As taught by centuries of practices performed by indigenous tribes, nature has brilliant regenerative properties, intricate designs, and in the words of Leena Al Olaimy, remains "the greatest innovator, engineer, and designer."
So, natural resources have to be leveraged. Although natural capital is non-linear, it is estimated to be worth $125 trillion. The PPP framework attempts to "combine deep-thinking, management consulting and spiritual ecology with a science-based approach to enable regenerative collaboration" between humans and the natural world.
Some ways in which 3BL Associates has proposed leveraging nature to develop such circularity is:
- Cardboard to Caviar Initiative in which worms can be fed compost waste, which are then eaten by sturgeon fish, which is later harvested for caviar.
- Partnering with fungi to fight global hunger.
- Partnering with pigeons to monitor air pollution.
- Partnering with frogs to collect data on water health indicators.
How Can Each Sector Help?
The private, public and non-profit sectors each have their own sets of strengths and weaknesses.
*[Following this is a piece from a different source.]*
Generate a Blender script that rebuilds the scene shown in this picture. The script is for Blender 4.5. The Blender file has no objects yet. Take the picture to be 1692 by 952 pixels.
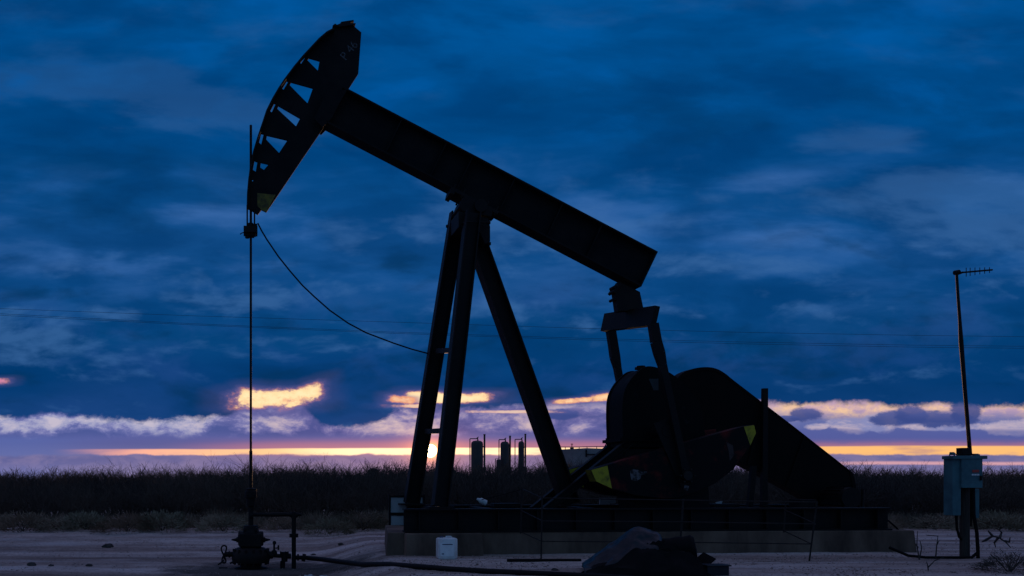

There needs to be a collaborative effort where their skills and expertise can be streamlined, hence increasing efficacy instead of one sector attempting it all on its own.
- Industries and organizations need to incorporate sustainability as a part of their strategic framework and profit-making mechanism instead of being an add-on post profit.
- The private sector can utilize their expertise in speed, innovation, and the know-how behind operations.
- Governments should increase inter and intragovernmental co-operation to assess, evaluate, and harness potential resources without damaging the ecology.
- Governments need to outline requirements for all public and private bodies to develop multi-stakeholder engagement plans where sustainability becomes a minimum criterion.
- There needs to be visible recognition and celebration of organizations' efforts to encourage others to join the collaborations.
- Governments can also provide tax incentives to companies actively and strategically funding non-profits working on sustainability.
The Bottom Line
According to the Stanford Social Innovation Review, the US withdrawal from the Paris Climate Accord creates an additional $2 billion gap in the Green Climate Fund. We can no longer only focus on human-centric development. Considering this is the final decade to realize the Sustainable Development Goals, the short-term viability of focusing on economic growth while ignoring the long-term costs has to be recognized and acted upon urgently. Institutional investment by the private sector is required to propel large public sector firms to account for environmental, social, and corporate governance in all their decisions.